Unlike traditional engraving techniques, Paolo Boni’s process does not involve the successive removal of material. Instead of resorting to subtraction, chiseling or an acid bath, Boni shapes the metal with additions of “pieces of cut metal”, “riveted” on the original matrix 4 . After completing his first portraits and painted landscapes, praised at the time by Gino Severini, who saw in them the combined influence of “modern” French painters and the Italian Primitives – need we recall that Paolo Boni’s native village of Vicchio di Mugello was also the homeland of Giotto di Bondone? – Boni’s productions lent material form to the artist’s essentially formal concerns, themselves nourished by his simultaneous practice of these different arts.
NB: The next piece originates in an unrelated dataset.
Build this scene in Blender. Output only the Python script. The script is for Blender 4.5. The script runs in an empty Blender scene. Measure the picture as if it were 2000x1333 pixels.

In the same way as Paolo Boni’s sculptural and graphic essays, dominated by his taste for flat surfaces and reliefs, his paintings in the nineteen-sixties gradually gained in precision. From this period onwards he favored juxtapositions and superimpositions of shapes and preferred flat surfaces with sharp contours to brushstrokes and ostentatious impasto, without ever denying the artworks’ materiality in any way. While his first paintings were inspired by the discovery of so-called fauvist and cubist painters with their presentation of highly geometrical volumes, subsequent pieces rather seem to demonstrate Paolo Boni’s interest in the work of Fernand Léger, his contrasts of forms and great plasticity. Léger’s art, which displays a certain fascination for the industrial world, goes as far as intertwining the specificities of human bodies, objects and machines. However, the art of Boni, the inventor of a particular kind of relief engravings, suggests rather more a taste for cosmic spaces and aeroplanes, the dreams and utopias they embody, and the territories they offer to the imagination. The work of Paolo Boni, as it appears to us today, a few months after the artist’s passing, is in itself a personal world which escapes the contemporary artistic quarrels and the “agonizing problems of the figurative and the non-figurative, the abstract, the geometric or not, or Tachisme […]”5. Neither abstract nor figurative, since he is precisely one and the other, his partially unveiled art prevails, while Paolo Boni himself has escaped into imaginary spaces.